Picnic: what leads most the discussion are ideas about duality.

swamp: with the opposition of above-beneath --> what is present is the idea of decay and putrefaction. Swamps are commonly known for their darkness either figuratively or literally. Either things disappear or get stuck then disappear. Ideas of camouflage with any organism that lives IN the swamp.
From: Dark Eden: The Swamp in 19th Cent. American Culture by David C Miller
"Europeans long had feared and despised uninhabited and uncultivated landscapes. Besides their obvious dangers, such 'desert places' were thought to be ugly and evil. Assisted by an aesthetic revolution in eighteenth-cent Great Britain, however, urbane antebellum Americans took romantic delight in certain wild places such as mountains and forests. Yet swamps seemed neither sublime nor picturesque and thus retained their age-old negative connotations. In the years following the Civil War Americans sought out these newly aestheticized exotic landscapes, particularly in Florida and the Mississippi Delta."
- Miller presents the romanticized view of the swamp environment in history. This is the immediate vision we have, where hierarchy establishes decay and growth , not unlike any other environment. A horizon divides and organizes the swamp, the need for survival dictates that organisms pass through the water's surface inhabiting both the land and the water.

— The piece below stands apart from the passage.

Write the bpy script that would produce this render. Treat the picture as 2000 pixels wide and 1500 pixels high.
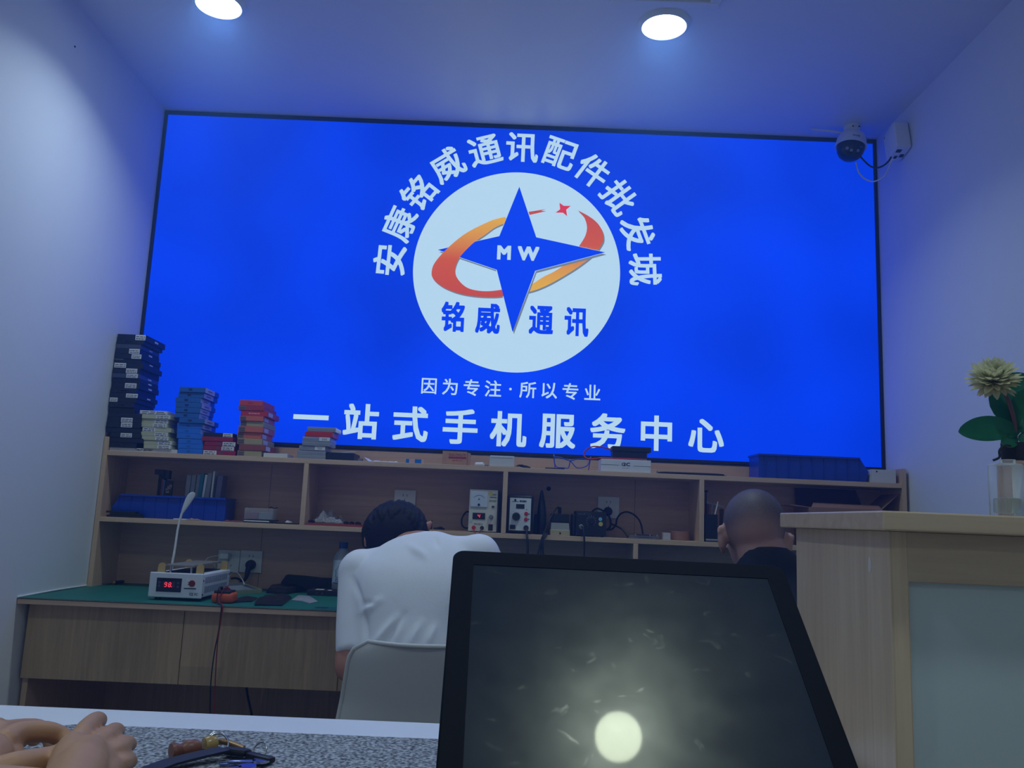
import bpy, bmesh, math, random
from mathutils import Vector, Matrix, Euler, noise
from mathutils.geometry import tessellate_polygon
random.seed(7)
scene = bpy.context.scene
for o in list(bpy.data.objects):
    bpy.data.objects.remove(o)
COL = scene.collection

# ---------------------------------------------------------------- camera
FPX = 1648.0
CAM = Vector((1.5442, -3.4157, 1.0613))
PITCH, YAW, ROLL = 0.1588, -0.0007, 0.0418
_cp, _sp, _cy, _sy = math.cos(PITCH), math.sin(PITCH), math.cos(YAW), math.sin(YAW)
FWD = Vector((_sy * _cp, _cy * _cp, _sp))
_r0 = Vector((_cy, -_sy, 0)); _u0 = _r0.cross(FWD)
RGT = math.cos(ROLL) * _r0 + math.sin(ROLL) * _u0
UPV = -math.sin(ROLL) * _r0 + math.cos(ROLL) * _u0
cam_data = bpy.data.cameras.new('camera')
cam_data.sensor_fit = 'HORIZONTAL'; cam_data.sensor_width = 36.0
cam_data.lens = 36.0 * FPX / 2000.0
cam_data.clip_start = 0.02
cam_ob = bpy.data.objects.new('camera', cam_data)
COL.objects.link(cam_ob)
cam_ob.matrix_world = Matrix(((RGT.x, UPV.x, -FWD.x, CAM.x), (RGT.y, UPV.y, -FWD.y, CAM.y),
                              (RGT.z, UPV.z, -FWD.z, CAM.z), (0, 0, 0, 1)))
scene.camera = cam_ob

# ---------------------------------------------------------------- world and exposure
world = bpy.data.worlds.new('world'); scene.world = world
world.use_nodes = True
world.node_tree.nodes['Background'].inputs[0].default_value = (0.35, 0.45, 0.7, 1)
world.node_tree.nodes['Background'].inputs[1].default_value = 0.05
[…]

cliff: moving across the surface perpendicular that is itself perpendicular to the surface of the earth. Just like in the swamp, hierarchy is established but vertically relating more so to the forest than the swamp.

[Image & Article from Abitare]



[Ice Age Landscapes in Lower Manhattan]
* what a fantastic viewpoint, collapsing a subterranean wormhole with the Big Apple skyline behind the overhang. Almost as if two points of view were photographed at once without a two point perspective.

forest: After walking around this year's Frieze Art Fair this Tokyo painter caught my eye. Amongst the plethora of quickly made banal art work, his large scale forest was so peaceful. Little irridescent daubs of paint made up the entire 4m wall and cleverly the spatial treatment was to reverse what happens in real life. Meaning trees became negative space while empty space became this compendium of lavender, rose and pearl hues.